Bergen noted that the recommendation presented to the General Board summarized concerns raised by Formation Council. It establishes the foundation for “an ongoing, equitable Canadian voice” at all levels of operation, and for monitoring its health and effectiveness as a bi-national entity.

The merger between MPN and TWM was prompted by significant changes in the publishing industry, financial challenges facing both organizations, and recognition of a growing need to publish material through a variety of media to engage younger audiences.

The current business plan seeks a new name for the merged entity to signal a new direction and fittingly address its new and more diversified role.

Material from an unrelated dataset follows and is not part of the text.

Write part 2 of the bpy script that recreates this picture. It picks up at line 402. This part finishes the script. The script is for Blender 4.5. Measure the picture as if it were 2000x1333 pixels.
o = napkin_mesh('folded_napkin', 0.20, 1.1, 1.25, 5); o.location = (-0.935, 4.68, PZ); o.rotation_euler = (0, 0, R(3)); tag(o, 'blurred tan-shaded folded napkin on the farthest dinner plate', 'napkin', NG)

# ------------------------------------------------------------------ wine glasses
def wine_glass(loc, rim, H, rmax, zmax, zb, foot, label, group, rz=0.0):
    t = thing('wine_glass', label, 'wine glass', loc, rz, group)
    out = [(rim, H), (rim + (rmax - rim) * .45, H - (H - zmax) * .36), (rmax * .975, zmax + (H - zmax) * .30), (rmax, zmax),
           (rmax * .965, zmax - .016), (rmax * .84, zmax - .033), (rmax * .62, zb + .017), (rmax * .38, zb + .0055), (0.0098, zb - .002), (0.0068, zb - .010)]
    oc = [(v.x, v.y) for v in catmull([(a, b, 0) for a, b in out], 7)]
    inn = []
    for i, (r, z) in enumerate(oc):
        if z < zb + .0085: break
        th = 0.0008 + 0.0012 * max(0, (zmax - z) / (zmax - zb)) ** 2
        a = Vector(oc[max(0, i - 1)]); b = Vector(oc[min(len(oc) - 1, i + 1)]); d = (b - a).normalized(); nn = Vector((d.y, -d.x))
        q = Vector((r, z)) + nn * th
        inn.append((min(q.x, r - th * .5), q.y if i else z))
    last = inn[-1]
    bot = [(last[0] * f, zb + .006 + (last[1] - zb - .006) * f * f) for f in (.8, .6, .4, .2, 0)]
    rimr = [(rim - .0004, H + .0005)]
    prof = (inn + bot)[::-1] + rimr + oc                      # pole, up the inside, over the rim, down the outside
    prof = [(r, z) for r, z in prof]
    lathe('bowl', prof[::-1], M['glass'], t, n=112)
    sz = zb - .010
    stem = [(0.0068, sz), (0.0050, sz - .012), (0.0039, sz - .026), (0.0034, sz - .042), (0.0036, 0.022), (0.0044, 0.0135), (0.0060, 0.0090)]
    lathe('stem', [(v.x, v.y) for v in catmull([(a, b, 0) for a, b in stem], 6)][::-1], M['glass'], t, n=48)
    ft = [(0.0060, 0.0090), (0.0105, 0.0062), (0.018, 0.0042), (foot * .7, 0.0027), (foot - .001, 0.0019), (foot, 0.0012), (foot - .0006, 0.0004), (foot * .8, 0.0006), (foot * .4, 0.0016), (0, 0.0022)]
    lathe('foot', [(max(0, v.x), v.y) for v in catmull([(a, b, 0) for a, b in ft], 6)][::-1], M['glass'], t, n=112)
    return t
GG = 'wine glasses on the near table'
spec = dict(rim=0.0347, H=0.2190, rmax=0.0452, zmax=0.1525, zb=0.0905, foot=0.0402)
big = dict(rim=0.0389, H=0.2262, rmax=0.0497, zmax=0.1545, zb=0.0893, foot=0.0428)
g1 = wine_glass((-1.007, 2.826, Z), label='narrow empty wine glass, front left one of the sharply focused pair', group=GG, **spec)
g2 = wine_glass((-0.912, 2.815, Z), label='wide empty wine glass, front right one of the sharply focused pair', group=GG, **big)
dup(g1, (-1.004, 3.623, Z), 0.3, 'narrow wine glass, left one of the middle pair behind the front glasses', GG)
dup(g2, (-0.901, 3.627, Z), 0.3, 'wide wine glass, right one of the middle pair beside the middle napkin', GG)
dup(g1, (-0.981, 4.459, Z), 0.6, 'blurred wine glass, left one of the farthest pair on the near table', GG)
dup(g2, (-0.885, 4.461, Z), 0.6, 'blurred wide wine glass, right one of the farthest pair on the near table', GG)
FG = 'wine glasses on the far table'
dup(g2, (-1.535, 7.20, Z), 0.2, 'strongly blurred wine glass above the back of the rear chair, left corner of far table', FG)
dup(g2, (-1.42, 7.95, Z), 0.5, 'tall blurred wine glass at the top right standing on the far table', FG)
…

It calls for initial leadership from the current board of MPN and allows for the possibility of additional members to represent the broader perspectives of the new entity. These directives do not preclude further discussion.

A studio and warehouse currently owned by Mennonite Mission Network in Harrisonburg, VA will house the organization, with ownership of the building transferred to it. Some staff are expected to reside in Canada.

“The coming together of two Anabaptist communication ministries is a fitting and timely move in an era when the message of Christian faith shared through an Anabaptist lens is being eagerly sought and warmly welcomed in many quarters around the world,” Bergen said.